Carbon Composite Anodes for Potassium-Ion Batteries

Carbon Composite Anodes for Potassium-Ion Batteries

Author: Batteries & Supercaps

Lithium-ion batteries (LIBs) are widely used but have issues regarding their sustainability. Potassium-ion batteries (KIBs) could be a promising alternative to LiBs, especially for large-scale grid storage. However, natural graphite has poor electrochemical performance in KIBs due to large volume changes when potassium ions (de-)intercalate between the graphitic layers. Developing high-energy carbon anodes for KIBs is, thus, an important research target.

Zhenyu Guo, Zhen Xu, Maria‐Magdalena Titirici, Imperial College London, UK, and colleagues have developed a carbon anode material for KIBs with a high reversible capacity by mixing a non-graphitizing soft carbon with graphite. Soft carbon was prepared via the pyrolysis of a mesophase pitch precursor. The desired composites were synthesized by mixing commercially available graphite powder with the pitch precursor in different mass fractions, followed by annealing in a tube furnace at 1100 °C under an N2 atmosphere.

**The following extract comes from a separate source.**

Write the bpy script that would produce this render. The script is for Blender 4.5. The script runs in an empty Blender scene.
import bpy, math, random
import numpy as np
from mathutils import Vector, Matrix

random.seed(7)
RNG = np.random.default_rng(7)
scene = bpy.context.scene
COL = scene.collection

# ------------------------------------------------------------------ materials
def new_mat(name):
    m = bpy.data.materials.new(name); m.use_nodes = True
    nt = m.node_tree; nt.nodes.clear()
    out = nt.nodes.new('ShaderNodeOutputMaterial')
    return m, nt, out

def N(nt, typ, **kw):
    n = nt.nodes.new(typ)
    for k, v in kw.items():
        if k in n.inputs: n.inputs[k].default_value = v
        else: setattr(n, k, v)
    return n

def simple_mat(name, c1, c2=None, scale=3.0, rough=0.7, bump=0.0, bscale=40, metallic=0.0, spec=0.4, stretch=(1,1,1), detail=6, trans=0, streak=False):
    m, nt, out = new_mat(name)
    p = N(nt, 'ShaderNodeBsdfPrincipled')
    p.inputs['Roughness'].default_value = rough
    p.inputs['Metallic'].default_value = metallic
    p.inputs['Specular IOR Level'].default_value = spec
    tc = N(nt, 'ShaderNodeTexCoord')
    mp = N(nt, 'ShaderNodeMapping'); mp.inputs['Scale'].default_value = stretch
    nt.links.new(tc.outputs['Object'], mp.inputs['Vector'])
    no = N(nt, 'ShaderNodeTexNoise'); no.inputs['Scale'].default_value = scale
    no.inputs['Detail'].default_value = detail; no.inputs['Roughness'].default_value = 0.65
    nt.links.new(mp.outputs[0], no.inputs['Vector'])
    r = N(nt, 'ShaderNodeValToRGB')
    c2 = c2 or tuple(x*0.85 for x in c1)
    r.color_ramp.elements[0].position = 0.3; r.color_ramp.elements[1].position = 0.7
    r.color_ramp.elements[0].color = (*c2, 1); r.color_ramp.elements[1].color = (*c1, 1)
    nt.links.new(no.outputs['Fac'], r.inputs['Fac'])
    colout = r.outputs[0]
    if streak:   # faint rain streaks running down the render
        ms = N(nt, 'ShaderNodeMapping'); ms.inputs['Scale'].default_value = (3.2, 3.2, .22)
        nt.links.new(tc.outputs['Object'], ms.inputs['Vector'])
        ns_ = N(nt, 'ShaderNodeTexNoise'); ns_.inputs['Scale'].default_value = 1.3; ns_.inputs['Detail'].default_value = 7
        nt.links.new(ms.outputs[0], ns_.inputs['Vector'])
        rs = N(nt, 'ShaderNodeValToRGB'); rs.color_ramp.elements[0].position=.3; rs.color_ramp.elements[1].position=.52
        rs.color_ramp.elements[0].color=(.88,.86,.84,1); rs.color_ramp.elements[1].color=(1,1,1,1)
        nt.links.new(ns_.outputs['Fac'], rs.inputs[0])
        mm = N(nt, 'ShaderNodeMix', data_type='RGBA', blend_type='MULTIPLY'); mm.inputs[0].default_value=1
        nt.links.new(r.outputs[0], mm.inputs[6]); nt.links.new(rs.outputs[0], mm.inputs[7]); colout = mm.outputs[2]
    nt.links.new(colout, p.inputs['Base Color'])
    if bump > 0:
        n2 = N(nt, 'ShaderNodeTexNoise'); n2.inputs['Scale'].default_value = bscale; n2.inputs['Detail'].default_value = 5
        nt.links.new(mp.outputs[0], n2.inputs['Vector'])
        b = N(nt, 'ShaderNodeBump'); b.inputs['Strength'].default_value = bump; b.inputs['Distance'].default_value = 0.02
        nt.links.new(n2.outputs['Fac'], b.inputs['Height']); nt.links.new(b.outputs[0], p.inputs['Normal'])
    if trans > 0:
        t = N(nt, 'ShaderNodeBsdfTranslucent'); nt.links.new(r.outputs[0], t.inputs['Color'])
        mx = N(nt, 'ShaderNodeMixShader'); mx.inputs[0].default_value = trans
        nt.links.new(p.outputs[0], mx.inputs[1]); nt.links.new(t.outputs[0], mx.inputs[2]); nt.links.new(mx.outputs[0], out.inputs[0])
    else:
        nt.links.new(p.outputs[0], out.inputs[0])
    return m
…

The obtained carbon material has a structure in between soft carbon and graphite (schematically pictured). A graphite-to-soft-carbon ratio of 3:1 provides a charge capacity of 280.2 mAh g–1. The presence of soft carbon in the material influences the solid electrolyte interface (SEI) layer formation, provides structural protection to the graphitic layers, allows faster ion diffusion, and provides more active sites for ion storage in the carbon structures.